Sage, Rosemary, and Figs

Few herbs or cooking ingredients get quite the mileage as sage and rosemary.

These items add such a rich array of flavors and undertones that they are perfect for various cooking situations. When combining them with figs (puree your ingredients to a fine liquid), you produce a tasty Marsala wine substitute that should go well with just about any meal.

Puree the figs first, then add the herbs and spices by the teaspoon until you get the taste you want.

Red Grape Juice

Whether you prefer red or white grape juice for your Marsala substitute will vary based on your preference and taste.

When using red grape juice, try to add a touch of sherry vinegar and a little vanilla extract for your meat and vegetable dishes. You can also use red grape juice for cakes and other decadent desserts, especially if you enjoy cranberry juice.

Cranberry juice mimics the taste of red grape juice but has a slightly more bitter overall flavor.

White Grape Juice

White grape juice should be a good enough substitute for Marsala wine, which will work well for many people’s tastes.

However, you can improve this option by adding one-quarter cup of white grape juice with two tablespoons of sherry vinegar and one tablespoon of vanilla extract.

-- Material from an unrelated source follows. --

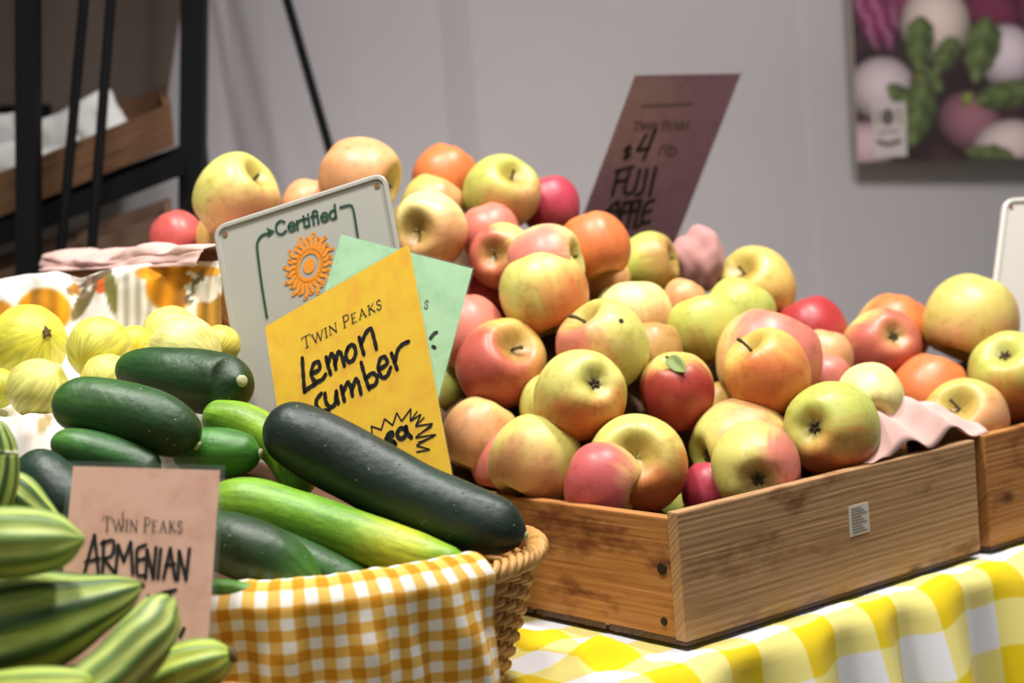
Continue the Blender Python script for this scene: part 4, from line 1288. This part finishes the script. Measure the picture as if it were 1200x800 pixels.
# golden yellow sign
def cr(scale, ox, oy, pts): return [(ox + x / scale, oy + y / scale) for x, y in pts]
g = Card((311, 383, 1.520), (479, 286, 1.455), (352, 655, 1.440))
gs = empty('price_sign', g.uv(.5, 1)); tag(gs, 'golden yellow sign hand-lettered Lemon cumber, propped behind the longest cucumber', 'sign')
sheet(g, 0, .0006, 'card', M['gold'], gs)
sheet(g, .0018, .00015, 'plastic_sleeve', M['sleeve'], gs, lift=.0008)
Q = lambda p: cr(4.2115, 300, 370, p)
hand = [Q(p) for p in (
 [(232, 210), (237, 290), (243, 374)], [(243, 374), (262, 358), (300, 334)],
 [(280, 285), (316, 264), (314, 230), (288, 238), (277, 290), (297, 325), (330, 314), (347, 290)],
 [(350, 205), (360, 250), (372, 288)], [(358, 240), (374, 190), (388, 205), (398, 262)], [(394, 240), (408, 182), (424, 190), (440, 246)],
 [(456, 160), (447, 196), (460, 226), (484, 216), (496, 180), (485, 146), (464, 150), (454, 168)],
 [(513, 108), (524, 150), (536, 190)], [(522, 140), (545, 86), (570, 65), (585, 108), (598, 163)],
 [(326, 384), (304, 412), (302, 440), (325, 468), (364, 466)],
 [(344, 384), (350, 428), (372, 450), (394, 432), (400, 374)], [(400, 376), (404, 410), (410, 432)],
 [(424, 348), (432, 385), (440, 420)], [(432, 380), (455, 330), (470, 350), (480, 394)], [(478, 365), (495, 314), (510, 332), (522, 385)],
 [(523, 232), (543, 305), (562, 360)], [(562, 354), (594, 336), (600, 300), (576, 284), (548, 308)],
 [(610, 266), (650, 236), (640, 204), (616, 214), (608, 262), (626, 304), (652, 294), (668, 256)],
 [(672, 186), (688, 230), (700, 264)], [(690, 228), (702, 172), (726, 142), (756, 128)],
)]
strokes(g, hand, 4.2, 'handwriting', M['ink'], gs, var=.5)
burst = Q([(578, 585), (572, 545), (622, 562), (638, 508), (678, 540), (698, 478), (722, 520), (768, 458), (765, 520), (818, 486), (790, 545), (876, 532), (790, 602), (892, 586), (795, 640), (862, 660), (795, 672)])
strokes(g, [burst[i:i + 2] for i in range(len(burst) - 1)], 1.6, 'starburst_outline', M['ink'], gs, smooth=False)
strokes(g, [Q([(768, 515), (800, 470)]), Q([(795, 540), (835, 500)]), Q([(800, 590), (872, 545)]), Q([(802, 626), (880, 596)])], 1.4, 'hatching', M['ink'], gs, smooth=False)
strokes(g, [Q([(646, 606), (676, 592), (674, 576), (654, 588), (656, 614), (684, 622)]), Q([(744, 560), (716, 556), (700, 582), (714, 606), (740, 592), (744, 548)]), Q([(744, 548), (752, 580), (770, 600)]), Q([(688, 628), (692, 632)])], 4.6, 'price_lettering', M['ink'], gs)
serif_text(g, 'Twin Peaks', (356, 409.5), (448.5, 361), (-.14, -.99), 10.5, 1.15, 'printed_name', M['print'], gs)

# pale green sign
gr = Card((400, 275, 1.560), (554, 315, 1.532), (352, 440, 1.520))
gg = empty('price_sign', gr.uv(.5, 1)); tag(gg, 'pale green sign mostly hidden behind the golden yellow one', 'sign')
sheet(gr, 0, .0006, 'card', M['green'], gg)
sheet(gr, .0018, .00015, 'plastic_sleeve', M['sleeve'], gg, lift=.0008)
serif_text(gr, 's', (497, 361), (501.5, 362), (.15, -1), 9, 1.2, 'printed_name', M['print'], gg)
strokes(gr, [Q([(862, 112), (878, 90), (892, 82)]), Q([(874, 152), (884, 158)])], 4.0, 'handwriting', M['ink'], gg)

stake(gr, gg, .7, .7565, .80)

# pink sign
pk = Card((86, 546, 1.212), (258, 551, 1.207), (64, 778, 1.172))
ps = empty('price_sign', pk.uv(.5, 1)); tag(ps, 'salmon pink sign hand-lettered ARMENIAN in a clear sleeve', 'sign')
sheet(pk, 0, .0006, 'card', M['pinkcard'], ps)
sheet(pk, .0036, .00015, 'plastic_sleeve', M['sleeve'], ps, lift=.0008)
Q2 = lambda p: cr(2.5, 0, 480, p)
serif_text(pk, 'Twin Peaks', (121, 622), (214, 624), (.03, -1), 13.2, 1.3, 'printed_name', M['print'], ps)
strokes(pk, [Q2([(362, 352), (361, 300)])], 1.3, 'tall_letter', M['print'], ps)
strokes(pk, [Q2(p) for p in (
 [(248, 482), (264, 420), (278, 368)], [(278, 368), (284, 420), (290, 482)], [(252, 446), (292, 436)],
 [(305, 384), (302, 476)], [(298, 392), (332, 384), (330, 424), (304, 438)], [(306, 438), (336, 476)],
 [(340, 478), (347, 396)], [(347, 396), (364, 444)], [(364, 444), (384, 388)], [(384, 388), (390, 480)],
 [(428, 396), (404, 408), (402, 440), (404, 482), (424, 486)], [(404, 442), (424, 436)],
 [(428, 494), (432, 410)], [(432, 410), (450, 494)], [(450, 494), (458, 404)],
 [(472, 408), (464, 494)],
 [(480, 494), (500, 406)], [(500, 406), (514, 496)], [(486, 456), (512, 452)],
 [(522, 498), (526, 414)], [(526, 414), (546, 498)], [(546, 498), (556, 408)])], 4.2, 'handwriting', M['ink'], ps, smooth=True)
strokes(pk, [Q2([(436, 545), (440, 580), (458, 586), (468, 540)]), Q2([(478, 536), (516, 528)]), Q2([(500, 532), (494, 592)]), Q2([(540, 640), (530, 664)])], 4.2, 'second_line', M['ink'], ps)

stake(pk, ps, .85, .7565, .5)

# dusky purple sign
pu = Card((744, 88, 2.00), (868, 86, 2.065), (667, 296, 2.07))
pp = empty('price_sign', pu.uv(.5, 1)); tag(pp, 'dusky purple sign lettered FUJI APPLE leaning over the back of the heap', 'sign')
sheet(pu, 0, .0006, 'card', M['purple'], pp)
sheet(pu, .002, .00015, 'plastic_sleeve', M['sleeve'], pp, lift=.0008)
Q3 = lambda p: cr(3.3333, 660, 60, p)
serif_text(pu, 'Twin Peaks', Q3([(268, 308)])[0], Q3([(488, 300)])[0], (.3, -.95), 8.5, 1.2, 'printed_name', M['print'], pp)
strokes(pu, [Q3([(306 + i * 22, 214 - i), (316 + i * 22, 206 - i)]) for i in range(9)] + [Q3([(306, 216), (505, 208)])], 1.1, 'small_print', M['print'], pp, smooth=False)
strokes(pu, [Q3(p) for p in (
 [(262, 378), (244, 380), (242, 392), (256, 398), (254, 410), (238, 412)], [(256, 368), (242, 420)],
 [(322, 326), (288, 386)], [(288, 386), (334, 378)], [(358, 306), (312, 422)],
 [(214, 466), (190, 562)], [(205, 468), (272, 450)], [(204, 510), (238, 502)],
 [(258, 468), (238, 540), (252, 556), (276, 540), (298, 464)], [(326, 460), (308, 545), (284, 560)], [(360, 454), (336, 562)],
 [(152, 640), (180, 612), (212, 584)], [(212, 584), (216, 652)], [(170, 628), (216, 622)],
 [(238, 590), (216, 672)], [(236, 592), (262, 588), (256, 620), (228, 632)],
 [(272, 586), (246, 694)], [(270, 590), (296, 584), (290, 614), (262, 628)],
 [(302, 580), (274, 688)], [(274, 688), (300, 676)],
 [(354, 580), (320, 598), (306, 650), (312, 670), (336, 664)], [(314, 632), (340, 622)])], 4.0, 'handwriting', M['ink'], pp)
strokes(pu, [Q3([(372, 402), (388, 366)]), Q3([(404, 364), (396, 406)]), Q3([(420, 364), (410, 404), (432, 402), (438, 380), (416, 380)])], 1.8, 'unit_lettering', M['print'], pp)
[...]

If you read the previous section, you know that this combination of ingredients was also suggested for red grape juice. It helps to make both types suitable for rich and savory meals.

Balsamic Vinegar and Figs, Prunes, or Plums

To create an excellent Marsala wine combination, balsamic vinegar can combine with just about any red fruit (figs, prunes, and plums are the best choice here).

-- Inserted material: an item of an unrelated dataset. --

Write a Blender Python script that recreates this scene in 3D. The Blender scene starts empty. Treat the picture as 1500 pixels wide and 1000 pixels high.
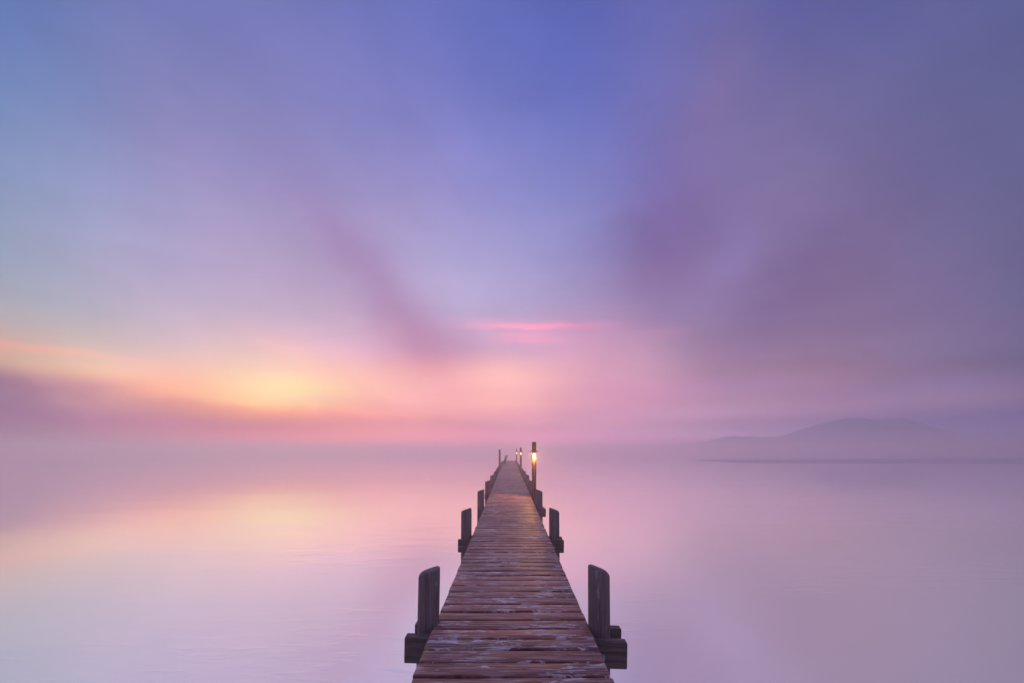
import bpy, bmesh, math, random
from mathutils import Vector, Matrix
random.seed(11)
R = math.radians
scn = bpy.context.scene
COL = scn.collection

# ------------------------------------------------------------------ camera
CAM_Z = 2.28
cam_d = bpy.data.cameras.new("camera")
cam = bpy.data.objects.new("camera", cam_d)
COL.objects.link(cam)
cam.location = (0, 0, CAM_Z)
cam.rotation_euler = (R(90), 0, 0)
cam_d.sensor_width = 36
cam_d.lens = 15.84
cam_d.shift_x = 0.00267
cam_d.shift_y = 0.1077
cam_d.clip_start = 0.05
cam_d.clip_end = 20000
scn.camera = cam

# ------------------------------------------------------------------ sky
# rows: elevation stops, columns: azimuth stations (deg right of the jetty axis)
SKY_AZ = [-54, -45, -36, -27, -18, -9, 0, 9, 18, 27, 36, 45, 54]
SKY_EL = [0, 1.5, 3, 4.5, 6, 7.5, 9, 10.5, 12.5, 15, 18, 22, 28, 35, 45, 90]
#SKYTABLE-BEGIN
SKY = [
    [(0.2938, 0.1563, 0.2932), (0.5012, 0.1664, 0.2785), (0.9422, 0.1829, 0.2561), (1.4537, 0.2032, 0.2492), (1.7126, 0.2702, 0.3259), (1.6907, 0.4171, 0.5303), (1.5446, 0.5682, 0.7523), (1.3235, 0.6265, 0.8520), (0.9882, 0.5560, 0.8123), (0.5932, 0.3903, 0.6967), (0.2979, 0.2225, 0.5608), (0.1647, 0.1292, 0.4198), (0.1289, 0.1026, 0.3133)],
    [(0.2938, 0.1563, 0.2932), (0.5012, 0.1664, 0.2785), (0.9422, 0.1829, 0.2561), (1.4537, 0.2032, 0.2492), (1.7126, 0.2702, 0.3259), (1.6907, 0.4171, 0.5303), (1.5446, 0.5682, 0.7523), (1.3235, 0.6265, 0.8520), (0.9882, 0.5560, 0.8123), (0.5932, 0.3903, 0.6967), (0.2979, 0.2225, 0.5608), (0.1647, 0.1292, 0.4198), (0.1289, 0.1026, 0.3133)],
    [(0.5740, 0.2197, 0.4334), (0.5899, 0.2066, 0.3584), (0.6770, 0.1822, 0.2651), (0.8676, 0.1959, 0.2272), (0.9815, 0.2526, 0.2749), (0.9946, 0.3338, 0.3931), (0.9455, 0.3901, 0.5082), (0.7998, 0.3708, 0.5382), (0.6095, 0.3041, 0.4971), (0.4049, 0.2263, 0.4391), (0.2343, 0.1579, 0.3852), (0.1415, 0.1094, 0.3234), (0.0944, 0.0749, 0.2629)],
    [(0.2481, 0.0855, 0.4681), (0.7696, 0.4729, 0.3781), (0.8874, 0.3653, 0.2331), (1.5832, 0.7574, 0.2036), (1.0434, 0.2812, 0.2964), (0.8358, 0.2929, 0.3315), (0.9553, 0.3633, 0.4738), (0.6733, 0.2834, 0.4785), (0.6912, 0.3170, 0.5232), (0.5081, 0.2930, 0.4973), (0.3561, 0.1890, 0.3633), (0.2760, 0.1759, 0.3618), (0.0779, 0.0611, 0.1279)],
    [(0.2487, 0.1129, 0.2500), (0.5791, 0.2504, 0.3271), (1.2724, 0.4902, 0.2430), (1.1439, 0.8458, 0.4198), (0.8958, 0.3621, 0.3214), (1.0028, 0.3980, 0.4595), (1.1579, 0.5055, 0.4619), (0.7224, 0.3025, 0.4556), (0.6723, 0.2951, 0.4650), (0.4311, 0.2360, 0.4013), (0.3320, 0.1843, 0.3469), (0.2314, 0.1577, 0.3588), (0.0752, 0.0597, 0.1194)],
    [(0.2096, 0.1260, 0.1283), (0.9957, 0.6100, 0.3932), (1.1700, 0.5249, 0.3546), (1.0934, 0.8722, 0.4503), (0.9806, 0.5020, 0.3831), (1.0414, 0.4235, 0.4842), (1.1197, 0.5377, 0.4699), (0.7107, 0.3051, 0.4704), (0.6831, 0.2997, 0.4815), (0.4173, 0.2335, 0.4413), (0.3250, 0.1801, 0.3212), (0.1620, 0.1171, 0.2401), (0.0721, 0.0589, 0.2043)],
    [(0.7556, 0.2571, 0.2002), (0.7148, 0.5625, 0.4629), (0.9715, 0.5590, 0.4864), (1.0598, 0.7396, 0.4708), (1.0095, 0.5044, 0.4428), (0.8854, 0.3959, 0.4496), (1.2549, 0.6162, 0.5502), (0.7521, 0.3255, 0.4791), (0.6146, 0.3159, 0.4528), (0.3658, 0.2012, 0.3408), (0.2570, 0.1426, 0.2616), (0.1793, 0.1410, 0.3064), (0.0697, 0.0586, 0.1606)],
    [(0.5344, 0.3873, 0.4092), (0.5710, 0.4726, 0.4346), (0.7662, 0.5273, 0.5517), (0.9426, 0.6102, 0.5015), (0.9080, 0.4772, 0.4994), (0.7691, 0.3498, 0.4362), (1.0355, 0.5438, 0.5086), (0.7317, 0.3496, 0.4870), (0.5841, 0.3122, 0.4683), (0.3356, 0.1923, 0.3515), (0.2292, 0.1438, 0.2689), (0.1880, 0.1421, 0.3092), (0.0681, 0.0584, 0.1669)],
    [(0.4147, 0.4189, 0.4956), (0.4087, 0.4121, 0.4760), (0.6194, 0.4767, 0.5718), (0.7366, 0.4758, 0.5332), (0.7986, 0.4457, 0.6126), (0.5106, 0.2843, 0.4667), (0.7249, 0.4077, 0.5626), (0.7557, 0.3682, 0.5594), (0.4728, 0.2753, 0.4322), (0.2603, 0.1684, 0.3238), (0.2195, 0.1324, 0.2688), (0.1747, 0.1314, 0.3000), (0.0662, 0.0992, 0.2186)],
    [(0.2389, 0.3184, 0.4217), (0.3572, 0.3810, 0.5133), (0.5414, 0.4398, 0.6077), (0.4998, 0.3820, 0.5250), (0.5831, 0.3808, 0.5618), (0.4439, 0.3238, 0.5300), (0.5864, 0.3841, 0.5858), (0.5759, 0.3361, 0.5489), (0.3341, 0.2217, 0.4099), (0.2406, 0.1695, 0.3433), (0.2083, 0.1303, 0.2723), (0.1758, 0.1356, 0.3084), (0.0639, 0.0829, 0.2023)],
    [(0.1704, 0.2904, 0.4375), (0.3353, 0.3587, 0.5270), (0.4384, 0.3730, 0.5956), (0.4390, 0.3357, 0.5111), (0.4620, 0.3391, 0.5530), (0.4628, 0.3903, 0.6400), (0.4362, 0.3636, 0.6173), (0.3698, 0.2810, 0.5092), (0.2582, 0.1736, 0.3722), (0.2527, 0.1735, 0.3703), (0.2024, 0.1329, 0.2770), (0.1660, 0.1356, 0.3175), (0.0647, 0.0863, 0.1916)],
    [(0.1497, 0.2547, 0.4480), (0.2765, 0.3330, 0.5539), (0.3756, 0.3347, 0.5774), (0.3797, 0.3032, 0.5178), (0.3836, 0.2957, 0.5232), (0.4147, 0.3691, 0.6514), (0.3779, 0.3477, 0.6247), (0.2821, 0.2568, 0.5338), (0.2036, 0.1238, 0.3171), (0.2310, 0.1673, 0.3646), (0.2130, 0.1554, 0.3330), (0.1367, 0.1224, 0.2906), (0.1033, 0.1105, 0.2567)],
    [(0.0937, 0.2196, 0.5078), (0.1951, 0.2568, 0.4908), (0.2802, 0.2638, 0.5386), (0.2883, 0.2579, 0.5099), (0.3154, 0.2676, 0.5266), (0.3183, 0.2830, 0.5836), (0.2852, 0.2786, 0.6219), (0.2169, 0.2284, 0.5559), (0.1926, 0.1456, 0.4089), (0.2127, 0.1619, 0.3597), (0.1747, 0.1427, 0.3240), (0.1131, 0.1109, 0.2712), (0.0932, 0.1052, 0.2560)],
    [(0.0592, 0.1409, 0.4191), (0.1355, 0.1894, 0.4493), (0.1848, 0.1999, 0.4704), (0.2203, 0.2130, 0.4923), (0.2182, 0.2115, 0.5212), (0.2159, 0.2158, 0.5671), (0.1890, 0.2092, 0.5754), (0.1442, 0.1709, 0.5348), (0.1577, 0.1478, 0.4277), (0.1748, 0.1427, 0.3375), (0.1205, 0.1186, 0.3219), (0.1038, 0.1100, 0.2926), (0.0774, 0.1062, 0.2825)],
    [(0.0605, 0.1418, 0.4204), (0.1167, 0.1672, 0.4283), (0.1595, 0.1919, 0.5490), (0.1420, 0.1612, 0.4300), (0.1395, 0.1656, 0.5021), (0.1244, 0.1540, 0.4897), (0.1060, 0.1379, 0.4721), (0.0810, 0.1090, 0.4078), (0.1177, 0.1293, 0.4245), (0.1058, 0.1271, 0.3981), (0.0513, 0.0746, 0.2967), (0.0976, 0.1103, 0.2993), (0.0780, 0.1065, 0.2833)],
    [(0.1099, 0.1399, 0.3998), (0.1099, 0.1399, 0.3998), (0.1099, 0.1399, 0.3998), (0.1099, 0.1399, 0.3998), (0.1099, 0.1399, 0.3998), (0.1099, 0.1399, 0.3998), (0.1099, 0.1399, 0.3998), (0.1099, 0.1399, 0.3998), (0.1099, 0.1399, 0.3998), (0.1099, 0.1399, 0.3998), (0.1099, 0.1399, 0.3998), (0.1099, 0.1399, 0.3998), (0.1099, 0.1399, 0.3998)],
]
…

First, simmer the fruits over low heat and strain them through a sieve to remove any seeds of core materials. Once you add the balsamic vinegar (by teaspoon to meet your taste), you can use it in just about any dish, particularly pork, as it brings out the textures of this meat very well.

Homemade Vegetable or Chicken Stock

Vegetable or chicken stock can produce some of the flavors you’d get from a Marsala wine, creating the creamy texture you want but not precisely recreating the flavors.